Thursday, April 2, 2009



My story with Gui began in January of this year, about 3 months ago. I came across this ESL / immigrant services organization over the winter, loved their set up, and signed myself up as a volunteer to teach-assist ESL / TESOL classes. When there weren't any spots for me at the times I was available, I was asked if I would like to tutor a unique case, rare enough apparently that there weren't yet classes targeted at his level. This was Gui, an illiterate student from Central America whose English language levels were too low for any of the beginner classes. Although there was a literacy class offered, it was usually geared toward students who already had at least an intermediate speaking level. And because he spoke hardly any English, my Spanish would come in handy to tutor him.

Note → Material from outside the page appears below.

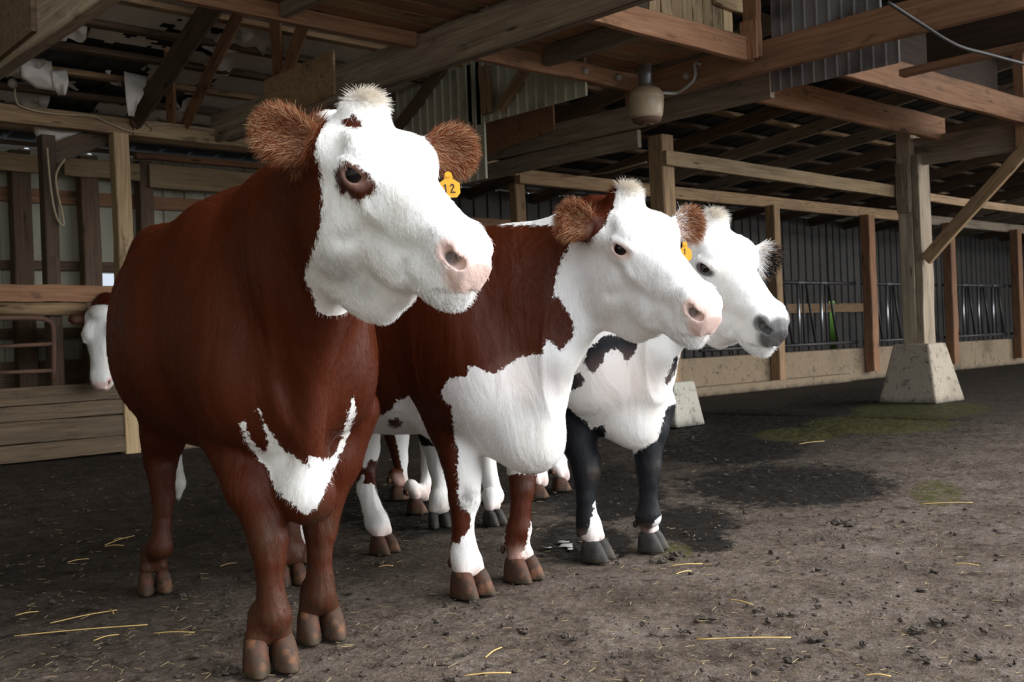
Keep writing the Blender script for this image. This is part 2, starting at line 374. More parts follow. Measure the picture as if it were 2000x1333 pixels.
def build_cow(S):
    rng = np.random.default_rng(S['seed']); L = S['L']
    B = Frame((*S['fore'], 0), frame_yaw(S['yaw'])); H = Frame(S['poll'], frame_yaw(*S['head'])); hs = S.get('hs', 1.0)
    hw_ = lambda x, y, z: H.w(x * hs, y * hs, z * hs); HR = H.R
    t = root('cow', (*((np.array(S['fore']) + np.array(S['hind'])) / 2), 0), S['label'], 'cow', S.get('group'))
    sk = Skin(); g = S.get('girth', 1.0); bz = S.get('zs', 1.0)
    fx = S.get('front', -.15); hb = S.get('hb', .0)
    xs = np.array([-L - .36, -L - .30, -L - .17, -L + .03, -.70 * L, -.48 * L, -.27 * L, -.08 + fx * .5, .07 + fx * .8, .18 + fx, .28 + fx, .35 + fx, .39 + fx])
    top = np.array([1.02, 1.16, 1.24, 1.27, 1.255, 1.25, 1.255, 1.27, 1.27, 1.22, 1.12, 1.0, .88]) * bz
    bot = np.array([.88, .74, .64, .575, .53, .525, .54, .56, .55, .53, .53, .56, .64]) * bz + S.get('bot', 0)
    hw = np.array([.05, .17, .27, .33, .39, .40, .375, .32, .27, .225, .175, .11, .05]) * g
    Bo = Frame(B.w(0, S.get('oy', 0), 0), B.R); sk.loft(Bo, xs, top, bot, hw, 2.25, 0.45, 0.05)
    for sd in (-1, 1):   # shoulders, points of shoulder, thighs, hook bones
        sk.ell(B.w(.04 + fx * .6, sd * .185 * g, .90 * bz), (.16, .09, .30), B.R @ frame_yaw(0, -.25), 0.09)
        sk.ell(B.w(.20 + fx * .9, sd * .15 * g, .76 * bz), (.09, .075, .13), B.R, 0.09)
        sk.ell(B.w(-L - .06, sd * .19 * g, .86 * bz), (.20, .12, .30), B.R, 0.09)
        sk.ell(B.w(-L + .20, sd * .24 * g, 1.16 * bz), (.07, .045, .05), B.R, 0.08)
        sk.ell(B.w(-L - .30, sd * .10, 1.10 * bz), (.05, .04, .05), B.R, 0.07)
    # neck, crest, throat and dewlap
    n0 = B.w(-.02 + fx * .7, 0, S.get('neck_z', .96) * bz); n2 = hw_(-.035, 0, -.125); n1 = (n0 * .52 + n2 * .48) + np.array([0, 0, S.get('neck_up', .03)])
    lat0 = B.d(0, 1, 0); lat2 = HR @ np.array([0, 1, 0.])
    nr_ = S.get('neck_r', .28); sk.ecap(n0, n1, (.17 * g, nr_), (.135, .225), lat0, 0.12)
    sk.ecap(n1, n2, (.135, .225), (.108 * hs, .165 * hs), (lat0 + lat2), 0.09)
    d0 = hw_(.06, 0, -.27); d1 = B.w(.40 + fx * .9, 0, .80 * bz); d2 = B.w(*S['brisket']); br = S.get('br', .05)
    sk.cap(d0, d1, .042 * hs, .038, 0.08); sk.cap(d1, d2, .034, br, 0.04)
    for sd in (-1, 1): sk.cap(d2, B.w(-.05 + fx, sd * .10, .60 * bz), br, .07, 0.08)
    for c, r in S.get('bags', ()): sk.ell(hw_(*c), np.asarray(r) * hs, HR, .07)
    # head
    hp = {k: np.asarray(v) * hs for k, v in HEAD.items()}
    sk.loft(H, hp['xs'], hp['top'], hp['bot'], hp['hw'], 2.6, 0.66, 0.035)
    def he(c, r, R=None, k=.03, op='u'): sk.ell(hw_(*c), np.asarray(r) * hs, HR if R is None else HR @ R, k * hs, op)
    he((0.005, 0, .046), (.050, .062, .036), None, .04)
    he((.465, 0, -.100), (.060, .066, .062), None, .035); he((.508, 0, -.100), (.032, .052, .048), None, .02)
    he((.455, 0, -.200), (.060, .042, .018), None, .03)
    EY = (.168, .102, -.043)
    for sd in (-1, 1):
        he((.130, sd * .088, .004), (.062, .036, .030), None, .04)
        he((.10, sd * .090, -.225), (.110, .038, .100), None, .045)
        sk.cap(hw_(.215, sd * .102, -.105), hw_(.345, sd * .064, -.125), .019 * hs, .013 * hs, .035)
        sk.cap(hw_(.345, sd * .060, -.105), hw_(.44, sd * .052, -.055), .014 * hs, .012 * hs, .03)
        he((.33, sd * .116, -.150), (.075, .030, .050), frame_yaw(0, .12), .045, 's'); he((.215, sd * .128, -.115), (.05, .018, .022), frame_yaw(0, .5), .03, 's'); he((.075, sd * .132, -.01), (.05, .022, .035), None, .03, 's')
        he((.425, sd * .050, -.165), (.065, .026, .032), None, .03); he((.33, sd * .058, -.20), (.06, .026, .04), None, .04)
        he((.03, sd * .103, -.055), (.05, .04, .05), None, .04)
        he((.482, sd * .046, -.080), (.036, .026, .032), None, .014)
        # orbit and lids, opened towards the eye's own direction
        e = np.array([.42, sd * .88, .16]); e /= np.linalg.norm(e); t_ = unit(np.cross([0, 0, 1.], e) * -sd); u_ = np.cross(e, t_); RE = np.stack([e, t_, u_], 1)
        c = np.array([EY[0], sd * EY[1], EY[2]])
        he(c - e * .008, (.040, .052, .044), RE, .03); he(c + e * .004, (.0325, .036, .031), RE, .010)
        he(c + e * .036, (.030, .0295, .0185), RE @ frame_yaw(0, 0, sd * .15), .004, 's')
        sk.cap(hw_(*(c + e * .030 + t_ * .036 + u_ * .020)), hw_(*(c + e * .024 - t_ * .040 + u_ * .022)), .009 * hs, .006 * hs, .015)
        # nostrils, mouth line, folds
        sk.cap(hw_(.520, sd * .040, -.092), hw_(.494, sd * .064, -.078), .0150 * hs, .0145 * hs, .006, 's')
        sk.cap(hw_(.508, sd * .050, -.090), hw_(.470, sd * .034, -.098), .0125 * hs, .010 * hs, .006, 's')
        sk.cap(hw_(.496, sd * .066, -.074), hw_(.474, sd * .078, -.062), .010 * hs, .004 * hs, .008, 's')
        sk.cap(hw_(.545, 0, -.160), hw_(.49, sd * .052, -.176), .0045 * hs, .0045 * hs, .010, 's')
        sk.cap(hw_(.49, sd * .052, -.176), hw_(.39, sd * .080, -.190), .0045 * hs, .004 * hs, .010, 's')
        sk.cap(hw_(.385, sd * .082, -.165), hw_(.37, sd * .080, -.215), .006 * hs, .004 * hs, .018, 's')
        sk.cap(hw_(.26, sd * .108, -.15), hw_(.19, sd * .122, -.21), .010 * hs, .006 * hs, .03, 's')
        sk.cap(hw_(.22, sd * .125, -.06), hw_(.25, sd * .110, -.085), .008 * hs, .005 * hs, .02, 's')
    sk.cap(hw_(.56, 0, -.125), hw_(.540, 0, -.16), .004 * hs, .004 * hs, .01, 's')
    # ears: leaf shaped, cupped
    for base, tip, face, width in S['ears']:
        a = unit(tip - base); nrm = unit(face - a * (a @ face)); b = np.cross(nrm, a); R = np.stack([a, b, nrm], 1); ln = np.linalg.norm(tip - base)
        sk.cap(base - a * .03, base + a * .05, .036 * hs, .030 * hs, .035)
        sk.ell(base + a * ln * .52, (ln * .53, width, .017 * hs), R, .02)
        sk.ell(base + a * ln * .50 + nrm * .024 * hs, (ln * .43, width * .84, .027 * hs), R, .012, 's')
    # legs
    for leg in S['legs']:
        pts = leg['pts']; sk.chain(pts[:3], .03); sk.chain(pts[2:], .016)
        for c, r in leg.get('extra', ()): sk.ell(c, r, B.R, .03)
        fo, fr_ = leg['foot'], leg.get('fw', .13)
        fy = leg.get('yaw', S['yaw']); ff = Frame((fo[0], fo[1], 0), frame_yaw(fy)); kk = fr_ / .13
        ank = ff.w(-.018 * kk, 0, .135)
        sk.cap(pts[-1][0], ank, pts[-1][1], .038 * kk, .02)
        for sd in (-1, 1): sk.cap(ank, ff.w(.004 * kk, sd * .029 * kk, .085), .037 * kk, .031 * kk, .02)
    for f in S.get('more', ()): f(sk, B, H, hw_)
    allp = np.concatenate([np.stack([p[1] for p in sk.p]), np.stack([p[2] for p in sk.p])])
    lo, hi = allp.min(0), allp.max(0); lo[2] = max(lo[2], 0.03)
    hc = np.array([hw_(x, y, z) for x in (-.05, .57) for y in (-.15, .15) for z in (-.33, .09)] + [e[1] for e in S['ears']])
    V, Q = sk.mesh(lo, hi, S.get('step', .013), (hc.min(0) - .03, hc.max(0) + .03), S.get('fstep', .0047), 2)
    body = link_mesh('body', V, Q, S['mat'], t, True); N_ = vnormals(V, Q)
    # coat: signed distance to the edge of the white, and soft spots of bare or stained skin and painted nostril shade
    PX, dep = to_view(V); hl = H.l(V) / hs; bl = B.l(V)
    A = {k: np.zeros(len(V)) for k in ('pink', 'black', 'dirt')}
    A['white'] = S['coat'](V, PX, dep, bl, hl)
    for i, (base, tip, face, width) in enumerate(S['ears']):
        a = tip - base; ln = np.linalg.norm(a); q = ((V - base) @ a) / ln ** 2; rad = np.linalg.norm(V - (base + np.clip(q, 0, 1)[:, None] * a), axis=1)
        m = (q > .06) & (q < 1.25) & (rad < width * 1.4); A['white'] = np.where(m, S['ear_white'][i](q, rad, width), A['white'])
        nr = unit(face - a * (face @ a) / ln ** 2); up = ((V - base) @ nr)
        A['pink'] = np.where(m & (N_ @ nr > .2), np.clip(1.1 - rad / (width * .75), 0, 1) * np.clip((.85 - q) * 3, 0, 1) * S.get('ear_pink', .3), A['pink'])
    S['skin'](A, V, PX, dep, bl, hl)
    for k, v in A.items(): body.data.attributes.new(k, 'FLOAT', 'POINT').data.foreach_set('value', np.clip(v, -1, 1).astype(np.float32))
    # hooves, eyes
    for leg in S['legs']: hoof_mesh(leg['foot'], leg.get('yaw', S['yaw']), leg.get('fw', .13), S['hoof'], t)
    for sd in (-1, 1):
        ed = np.array([.42, sd * .88, .16]); ed /= np.linalg.norm(ed)
        c = hw_(*(np.array([EY[0], sd * EY[1], EY[2]]) + ed * .006)); sv, sf = uv_ball(.0285 * hs); ydir = unit(unit(HR @ ed) * .75 + TO_CAM * .25 + np.array([0, 0, -.05])); sx = unit(np.cross([0, 0, 1.], ydir)); R = np.stack([ydir, sx, np.cross(ydir, sx)], 1)
        eo = link_mesh('eye', np.asarray(sv) + c, sf, M_EYE, t, True); eo.location = c - np.array(WORLD_LOC[t.name]); eo.data.vertices.foreach_set('co', np.asarray(sv).ravel()); eo.rotation_euler = Matrix(R.tolist()).to_euler(); WORLD_LOC[eo.name] = tuple(c)
    for tg in S.get('tags', ()): tag_mesh(t, *tg)
    if FUR: fur(S, t, V, Q, N_, A, bl, hl, B, H, hw_, rng, hs)
    return t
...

Gui presented a challenge from the start. For all the sorrowful circumstances of Central America in the 1980s (I'm not sure how old he really is), he never had any formal education. He speaks a rural dialect of Spanish so informal that many other native speakers, let alone I, can't understand him. On top of that, he is shy, and self-conscious at the times that his lack of education stands out by say, not knowing how to spell words in his own language. He did have a couple things going for him, his desire to learn not the least of them. He was already familiar with some of the alphabet, and some of the sounds associated with the letters in Spanish, which allowed me to skip ahead only a little bit.

The truth is, his issues make up only half the challenge, and it has been a learning experience just as much for me as for him. I had virtually no teaching experience starting out, and just a glimmering concept of the needs of an illiterate student. Consistently being prepared for each lesson, rather than and winging it on a loose framework of methods so that lessons would devolve into translate-and-memorize sessions, is something that I am learning to appreciate as I get better at it. I began with only lofty ideas of what it means to be a teacher, and only recently have I realized that effective teaching defies many democratic predispositions. Fortunately, the knowledge and educational gap between Gui and me is so wide, and his commitment to learning is high enough that I don’t believe that he had lost any esteem for me as a teacher by the time I did come to this understanding.

As you can imagine, I watch for evidence of progress through a hazy shield through which I cannot distinguish what is only momentarily understood and what has been ingrained, what is deduction and what is simple repetition. My inexperience, or lack of knowing exactly how to measure this progress while teaching at the same time, only makes the vigilance hazier. So today when, Gui, of his own accord, read a caption from a magazine cutout and pronounced the word “dare” correctly, perfectly, long “a”, silent “e” and all, rather than “da-ray,” as I would expect him to, I jumped happily on the inside. Two weeks after suffering through a 2 hour session on the long “a” sound which at the time seemed hardly productive, this pronunciation today showed something definitely stuck. Yes, any other time, he might have gotten it wrong, but it was in his brain somewhere, and I know he didn’t get it from anywhere else but one place.